Cross-pollination works. For example, I think infrastructure groups can usefully adopt several developer tools and mindsets. (I've talked about this before.) One of these is automated build & test systems. Another one - and the necessary foundation for automated builds - is revision/version control.

And I'm usually interested in comparing different approaches to solving a problem I'm familiar with. I find seeing the differences in the approaches gives me a better understanding of the underlying problem; it helps to abstract what is perhaps an implementation artifact and what is inherent to the domain.

So when I spotted on TouchCode's Google Code wiki that Google Code is now supporting yet another version control system, Mercurial, I was intrigued enough to go learn more about Mercurial, how it differs from and tries to improve upon Subversion and Git.

Did I mention that I'm easily distracted by bright, shiny knowledge? There's a rule I follow strictly: when I am playing, I'm allowed to shoot off into completely random digressions if I want to!

Conveniently, Mercurial: The Definitive Guide is available online, Free. Thanks, Bryan O'Sullivan!

What a delightful surprise to see it looks like the makings of a good software book, too! From the Preface:

Technical storytelling

A few years ago, when I wanted to explain why I believed that distributed revision control is important, the field was then so new that there was almost no published literature to refer people to.

Although at that time I spent some time working on the internals of Mercurial itself, I switched to writing this book because that seemed like the most effective way to help the software to reach a wide audience, along with the idea that revision control ought to be distributed in nature. I publish the book online under a liberal license for the same reason: to get the word out.

There's a familiar rhythm to a good software book that closely resembles telling a story: What is this thing? Why does it matter? How will it help me? How do I use it? In this book, I try to answer those questions for distributed revision control in general, and for Mercurial in particular.
And right off the bat, a great explanation that I'm going to point lots of people to in the future:

Why use revision control?

There are a number of reasons why you or your team might want to use an automated revision control tool for a project.
  • It will track the history and evolution of your project, so you don't have to. For every change, you'll have a log of who made it; why they made it; when they made it; and what the change was.

  • When you're working with other people, revision control software makes it easier for you to collaborate. For example, when people more or less simultaneously make potentially incompatible changes, the software will help you to identify and resolve those conflicts.

  • It can help you to recover from mistakes. If you make a change that later turns out to be in error, you can revert to an earlier version of one or more files. In fact, a really good revision control tool will even help you to efficiently figure out exactly when a problem was introduced (see the section called “Finding the source of a bug” for details).
  • It will help you to work simultaneously on, and manage the drift between, multiple versions of your project.
Most of these reasons are equally valid—at least in theory—whether you're working on a project by yourself, or with a hundred other people. 
All cool so far, right?
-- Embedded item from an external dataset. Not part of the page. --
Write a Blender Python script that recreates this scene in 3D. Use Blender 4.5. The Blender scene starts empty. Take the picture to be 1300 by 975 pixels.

But check out what Bryan did  - this is so self-referential, I just love it to pieces:

About the Example Code

This book takes an unusual approach to code samples. Every example is “live”—each one is actually the result of a shell script that executes the Mercurial commands you see. Every time an image of the book is built from its sources, all the example scripts are automatically run, and their current results compared against their expected results.

The advantage of this approach is that the examples are always accurate; they describe exactly the behavior of the version of Mercurial that's mentioned at the front of the book. If I update the version of Mercurial that I'm documenting, and the output of some command changes, the build fails.
Anyway, I'm still reading, and I think I may well give Hg a shot for my next project.

1 comment:

  1. Aha, Google wrote up an Analysis of Git and Mercurial when they were deciding what distributed CVS to add to Google Code as next alternative to Subversion.